Supplied records >>
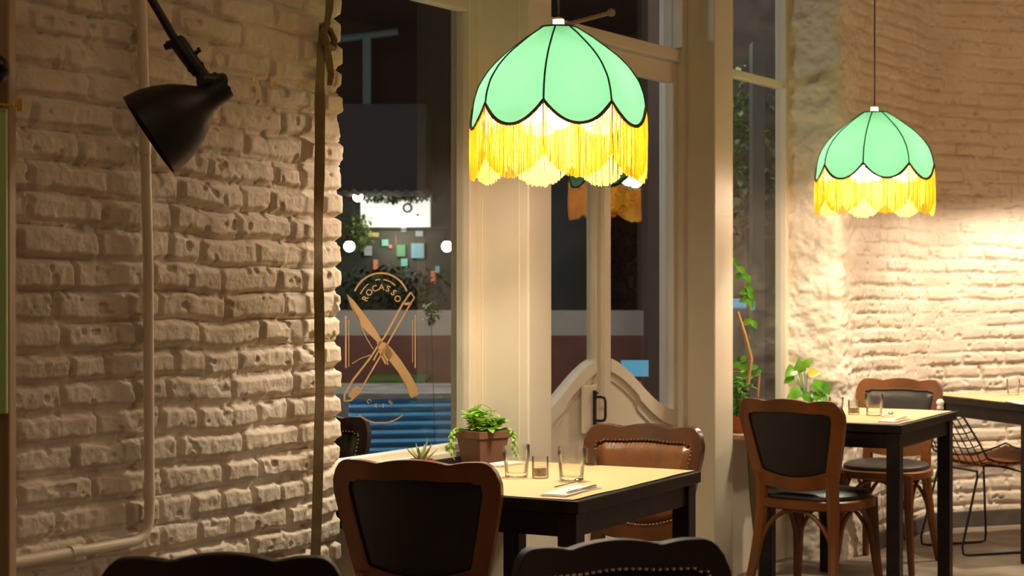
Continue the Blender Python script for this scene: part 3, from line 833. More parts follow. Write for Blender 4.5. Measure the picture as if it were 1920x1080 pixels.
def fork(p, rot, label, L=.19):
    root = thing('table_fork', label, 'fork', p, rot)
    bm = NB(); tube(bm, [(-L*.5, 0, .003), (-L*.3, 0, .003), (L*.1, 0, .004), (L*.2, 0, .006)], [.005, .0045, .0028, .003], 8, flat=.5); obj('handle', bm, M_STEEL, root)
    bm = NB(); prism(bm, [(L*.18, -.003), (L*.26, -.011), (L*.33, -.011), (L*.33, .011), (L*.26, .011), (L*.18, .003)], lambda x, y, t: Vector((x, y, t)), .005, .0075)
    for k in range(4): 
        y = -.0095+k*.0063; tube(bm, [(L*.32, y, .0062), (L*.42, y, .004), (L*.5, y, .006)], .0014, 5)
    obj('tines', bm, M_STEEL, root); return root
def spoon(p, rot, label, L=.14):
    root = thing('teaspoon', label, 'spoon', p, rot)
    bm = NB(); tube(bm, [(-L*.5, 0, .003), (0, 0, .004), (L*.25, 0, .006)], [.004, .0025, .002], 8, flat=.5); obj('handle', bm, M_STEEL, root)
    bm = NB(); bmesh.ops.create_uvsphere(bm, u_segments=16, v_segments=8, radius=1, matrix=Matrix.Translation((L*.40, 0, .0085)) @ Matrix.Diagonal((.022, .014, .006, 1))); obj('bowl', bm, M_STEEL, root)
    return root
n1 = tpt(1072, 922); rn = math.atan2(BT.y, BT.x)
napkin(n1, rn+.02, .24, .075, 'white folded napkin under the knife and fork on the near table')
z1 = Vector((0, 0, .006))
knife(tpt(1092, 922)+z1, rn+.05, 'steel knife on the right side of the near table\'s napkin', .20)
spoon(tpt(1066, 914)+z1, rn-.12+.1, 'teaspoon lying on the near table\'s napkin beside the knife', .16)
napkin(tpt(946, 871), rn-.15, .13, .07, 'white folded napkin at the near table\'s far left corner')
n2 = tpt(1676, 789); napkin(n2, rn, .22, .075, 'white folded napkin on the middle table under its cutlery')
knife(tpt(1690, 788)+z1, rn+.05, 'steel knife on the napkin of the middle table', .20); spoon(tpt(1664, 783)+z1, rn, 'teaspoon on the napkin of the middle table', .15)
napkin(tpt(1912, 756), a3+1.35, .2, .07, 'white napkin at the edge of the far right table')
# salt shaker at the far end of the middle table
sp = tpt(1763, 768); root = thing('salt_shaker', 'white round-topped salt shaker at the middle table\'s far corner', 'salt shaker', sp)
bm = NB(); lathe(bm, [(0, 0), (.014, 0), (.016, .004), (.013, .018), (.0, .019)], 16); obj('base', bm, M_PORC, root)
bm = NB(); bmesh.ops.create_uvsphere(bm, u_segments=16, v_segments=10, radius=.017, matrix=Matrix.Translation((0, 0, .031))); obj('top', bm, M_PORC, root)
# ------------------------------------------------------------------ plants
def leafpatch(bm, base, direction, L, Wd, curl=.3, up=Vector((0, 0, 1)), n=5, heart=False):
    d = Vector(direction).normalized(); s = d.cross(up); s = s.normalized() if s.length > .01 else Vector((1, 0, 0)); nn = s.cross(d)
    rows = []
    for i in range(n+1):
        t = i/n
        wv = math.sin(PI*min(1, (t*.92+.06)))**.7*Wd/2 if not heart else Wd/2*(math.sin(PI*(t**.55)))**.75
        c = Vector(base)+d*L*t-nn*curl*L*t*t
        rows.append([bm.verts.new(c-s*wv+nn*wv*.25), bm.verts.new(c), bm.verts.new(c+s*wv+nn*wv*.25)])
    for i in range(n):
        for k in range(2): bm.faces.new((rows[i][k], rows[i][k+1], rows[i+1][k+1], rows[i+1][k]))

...

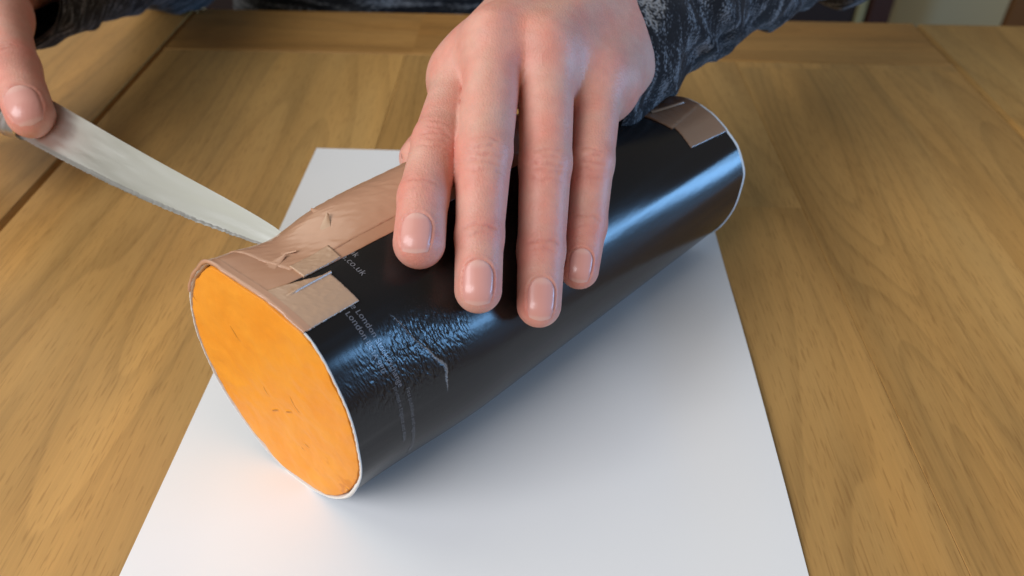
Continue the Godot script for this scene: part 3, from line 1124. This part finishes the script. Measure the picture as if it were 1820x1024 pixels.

Prompt >> Copy all lines from the material that contain "Measure".

In response >>
Continue the Blender Python script for this scene: part 3, from line 833. More parts follow. Write for Blender 4.5. Measure the picture as if it were 1920x1080 pixels.
Continue the Godot script for this scene: part 3, from line 1124. This part finishes the script. Measure the picture as if it were 1820x1024 pixels.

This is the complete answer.